§ **PROVIDED RECORDS**

+ + +

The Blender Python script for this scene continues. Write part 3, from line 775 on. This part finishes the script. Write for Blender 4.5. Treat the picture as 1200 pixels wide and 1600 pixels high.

+ + +

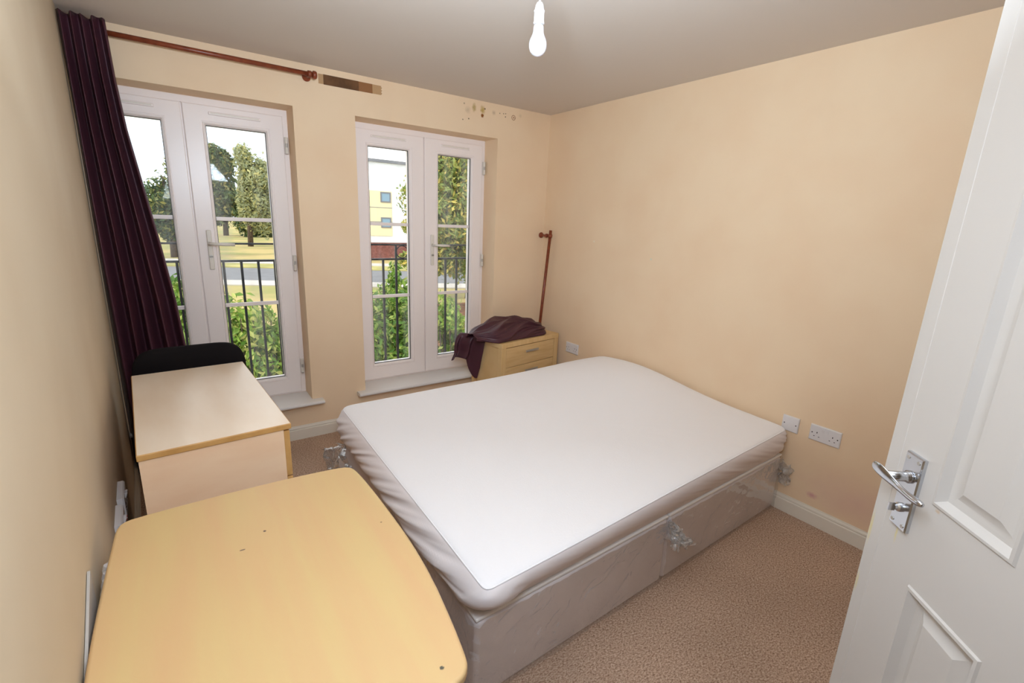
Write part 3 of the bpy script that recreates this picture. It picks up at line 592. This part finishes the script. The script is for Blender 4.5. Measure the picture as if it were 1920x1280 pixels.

+ + +

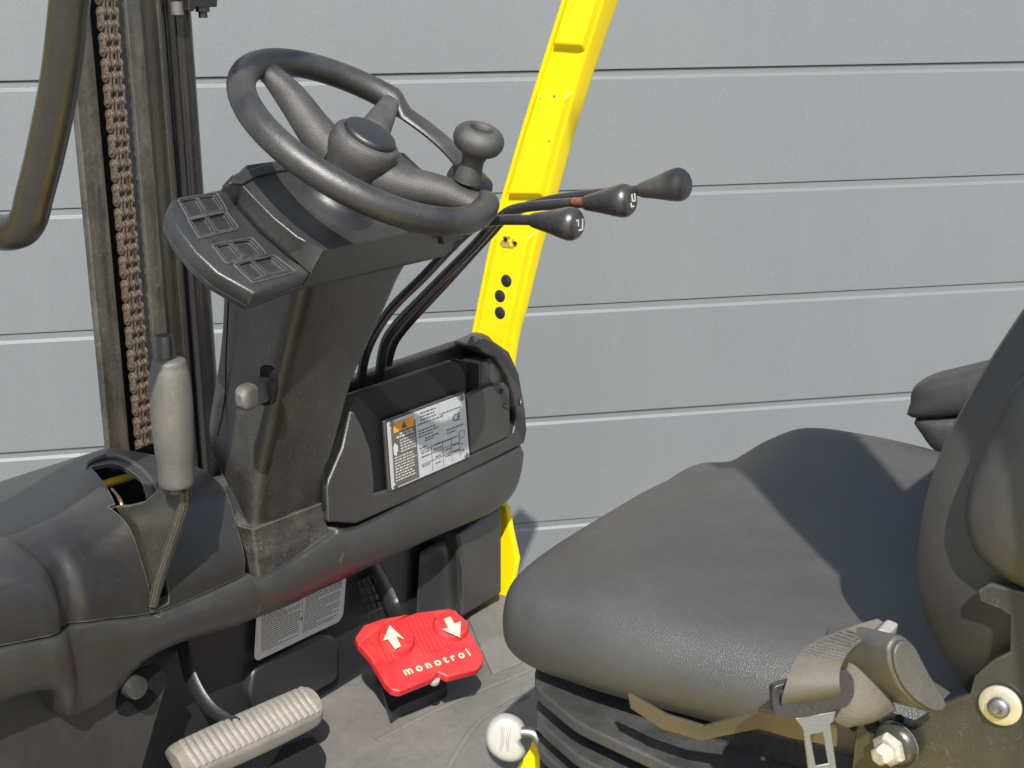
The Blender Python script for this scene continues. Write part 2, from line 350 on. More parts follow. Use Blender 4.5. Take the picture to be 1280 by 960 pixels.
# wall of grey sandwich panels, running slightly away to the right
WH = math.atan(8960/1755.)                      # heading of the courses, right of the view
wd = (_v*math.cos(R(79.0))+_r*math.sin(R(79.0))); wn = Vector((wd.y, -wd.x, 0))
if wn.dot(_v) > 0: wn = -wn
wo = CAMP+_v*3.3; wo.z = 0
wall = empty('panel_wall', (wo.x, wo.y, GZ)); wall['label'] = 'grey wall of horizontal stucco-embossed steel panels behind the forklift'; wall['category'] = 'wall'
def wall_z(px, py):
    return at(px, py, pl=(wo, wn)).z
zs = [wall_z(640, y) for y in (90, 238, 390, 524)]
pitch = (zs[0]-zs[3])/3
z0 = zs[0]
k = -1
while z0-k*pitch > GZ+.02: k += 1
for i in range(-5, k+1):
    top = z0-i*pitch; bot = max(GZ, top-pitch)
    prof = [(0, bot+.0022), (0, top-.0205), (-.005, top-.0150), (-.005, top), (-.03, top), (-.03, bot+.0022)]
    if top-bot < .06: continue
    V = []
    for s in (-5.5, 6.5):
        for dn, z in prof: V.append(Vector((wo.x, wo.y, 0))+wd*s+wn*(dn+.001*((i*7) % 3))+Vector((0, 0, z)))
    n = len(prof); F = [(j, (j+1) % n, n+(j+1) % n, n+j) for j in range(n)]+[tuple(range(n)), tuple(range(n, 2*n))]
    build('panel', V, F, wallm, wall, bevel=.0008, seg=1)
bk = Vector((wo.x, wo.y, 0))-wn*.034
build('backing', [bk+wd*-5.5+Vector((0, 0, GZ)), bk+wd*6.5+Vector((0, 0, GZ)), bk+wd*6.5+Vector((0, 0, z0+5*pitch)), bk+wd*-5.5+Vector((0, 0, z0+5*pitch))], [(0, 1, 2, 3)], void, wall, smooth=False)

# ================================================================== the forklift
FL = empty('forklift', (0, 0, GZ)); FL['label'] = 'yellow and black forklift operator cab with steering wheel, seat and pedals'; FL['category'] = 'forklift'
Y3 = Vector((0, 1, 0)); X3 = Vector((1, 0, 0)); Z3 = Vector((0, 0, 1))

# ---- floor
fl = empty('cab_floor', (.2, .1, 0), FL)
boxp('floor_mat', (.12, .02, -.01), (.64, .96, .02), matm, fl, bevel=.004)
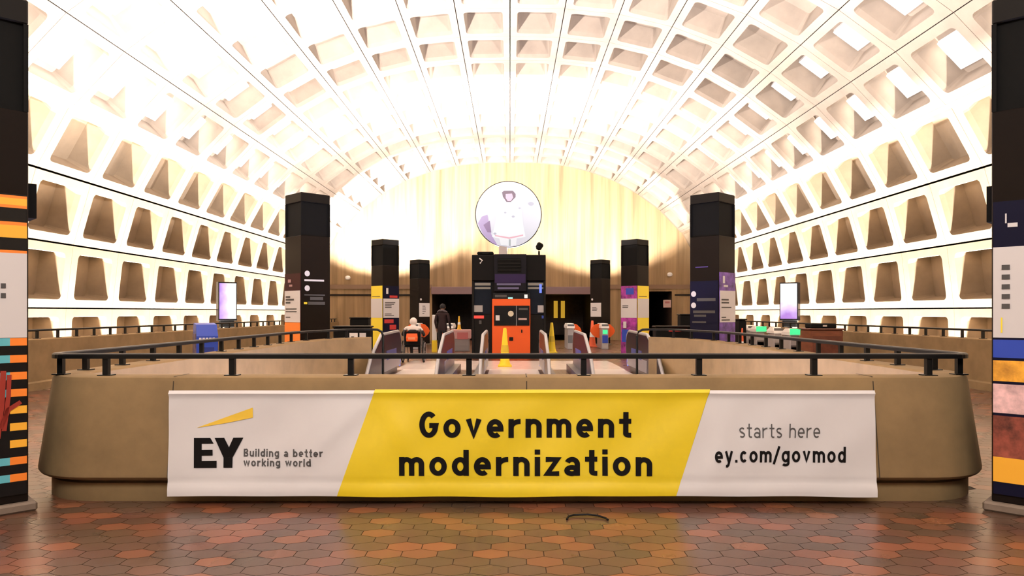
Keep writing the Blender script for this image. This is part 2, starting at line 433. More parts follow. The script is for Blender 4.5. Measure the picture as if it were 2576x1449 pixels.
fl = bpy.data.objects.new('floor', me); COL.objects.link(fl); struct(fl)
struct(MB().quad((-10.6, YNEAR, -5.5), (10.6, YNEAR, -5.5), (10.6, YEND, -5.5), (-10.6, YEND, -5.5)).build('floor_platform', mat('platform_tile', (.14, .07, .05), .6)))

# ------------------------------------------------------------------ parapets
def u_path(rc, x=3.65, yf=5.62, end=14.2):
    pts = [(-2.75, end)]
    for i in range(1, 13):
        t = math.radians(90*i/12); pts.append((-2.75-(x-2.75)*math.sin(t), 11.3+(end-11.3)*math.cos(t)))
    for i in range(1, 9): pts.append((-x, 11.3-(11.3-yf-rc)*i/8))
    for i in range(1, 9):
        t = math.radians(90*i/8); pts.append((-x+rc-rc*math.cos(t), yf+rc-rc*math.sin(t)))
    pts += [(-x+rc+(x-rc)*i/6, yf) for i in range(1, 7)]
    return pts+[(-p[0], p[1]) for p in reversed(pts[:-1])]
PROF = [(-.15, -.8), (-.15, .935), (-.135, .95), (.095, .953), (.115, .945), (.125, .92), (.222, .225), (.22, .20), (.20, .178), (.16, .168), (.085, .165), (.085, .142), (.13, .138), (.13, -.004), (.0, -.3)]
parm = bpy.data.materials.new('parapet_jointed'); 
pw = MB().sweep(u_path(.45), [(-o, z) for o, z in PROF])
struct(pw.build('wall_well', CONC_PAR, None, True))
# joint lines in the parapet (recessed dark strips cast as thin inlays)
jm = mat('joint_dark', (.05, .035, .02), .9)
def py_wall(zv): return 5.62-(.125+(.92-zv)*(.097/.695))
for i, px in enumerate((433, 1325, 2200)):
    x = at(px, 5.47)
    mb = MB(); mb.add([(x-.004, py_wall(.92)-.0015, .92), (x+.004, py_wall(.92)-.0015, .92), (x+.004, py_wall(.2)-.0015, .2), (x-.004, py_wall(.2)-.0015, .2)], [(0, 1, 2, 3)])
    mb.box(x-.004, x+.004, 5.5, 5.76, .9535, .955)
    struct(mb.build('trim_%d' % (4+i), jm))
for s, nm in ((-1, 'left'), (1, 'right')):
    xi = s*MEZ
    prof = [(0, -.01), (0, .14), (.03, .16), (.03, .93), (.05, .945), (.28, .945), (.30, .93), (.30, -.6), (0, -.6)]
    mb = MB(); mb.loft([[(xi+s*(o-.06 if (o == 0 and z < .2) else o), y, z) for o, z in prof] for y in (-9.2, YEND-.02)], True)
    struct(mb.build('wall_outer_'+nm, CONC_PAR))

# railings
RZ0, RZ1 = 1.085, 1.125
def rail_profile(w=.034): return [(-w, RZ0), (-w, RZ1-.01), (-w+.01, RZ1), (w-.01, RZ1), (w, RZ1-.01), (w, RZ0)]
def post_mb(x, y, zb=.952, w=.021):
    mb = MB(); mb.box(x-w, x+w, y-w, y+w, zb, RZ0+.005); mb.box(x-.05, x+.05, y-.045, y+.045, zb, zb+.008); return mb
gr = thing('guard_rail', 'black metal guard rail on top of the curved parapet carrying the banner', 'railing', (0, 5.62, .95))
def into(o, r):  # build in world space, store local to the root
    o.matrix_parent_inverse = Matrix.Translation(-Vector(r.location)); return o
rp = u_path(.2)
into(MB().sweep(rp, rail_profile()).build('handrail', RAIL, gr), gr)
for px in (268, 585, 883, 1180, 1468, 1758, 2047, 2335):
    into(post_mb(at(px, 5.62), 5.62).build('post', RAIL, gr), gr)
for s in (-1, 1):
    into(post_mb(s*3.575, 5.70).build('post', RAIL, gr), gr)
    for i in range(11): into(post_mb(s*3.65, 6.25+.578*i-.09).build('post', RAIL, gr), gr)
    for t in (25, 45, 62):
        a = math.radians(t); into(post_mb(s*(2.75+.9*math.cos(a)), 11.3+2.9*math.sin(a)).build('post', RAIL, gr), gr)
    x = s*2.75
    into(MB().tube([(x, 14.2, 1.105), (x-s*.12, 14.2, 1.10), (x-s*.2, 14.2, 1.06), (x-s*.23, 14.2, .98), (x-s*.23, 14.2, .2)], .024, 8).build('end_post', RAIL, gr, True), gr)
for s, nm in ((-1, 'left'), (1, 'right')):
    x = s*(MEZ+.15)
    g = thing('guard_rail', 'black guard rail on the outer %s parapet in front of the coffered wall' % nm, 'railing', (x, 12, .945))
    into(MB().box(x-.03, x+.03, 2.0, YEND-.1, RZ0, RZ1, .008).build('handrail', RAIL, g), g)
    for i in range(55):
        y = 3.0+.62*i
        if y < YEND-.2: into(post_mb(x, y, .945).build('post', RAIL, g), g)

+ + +

§ **REQUIREMENTS**
Within the listing above, give again exactly every line from the line with "Keep writing the" through the line with "(.14, .07, .05), .6)))", both included, and no other line.

§ **EXERCISE OUTPUT**
Keep writing the Blender script for this image. This is part 2, starting at line 433. More parts follow. The script is for Blender 4.5. Measure the picture as if it were 2576x1449 pixels.
fl = bpy.data.objects.new('floor', me); COL.objects.link(fl); struct(fl)
struct(MB().quad((-10.6, YNEAR, -5.5), (10.6, YNEAR, -5.5), (10.6, YEND, -5.5), (-10.6, YEND, -5.5)).build('floor_platform', mat('platform_tile', (.14, .07, .05), .6)))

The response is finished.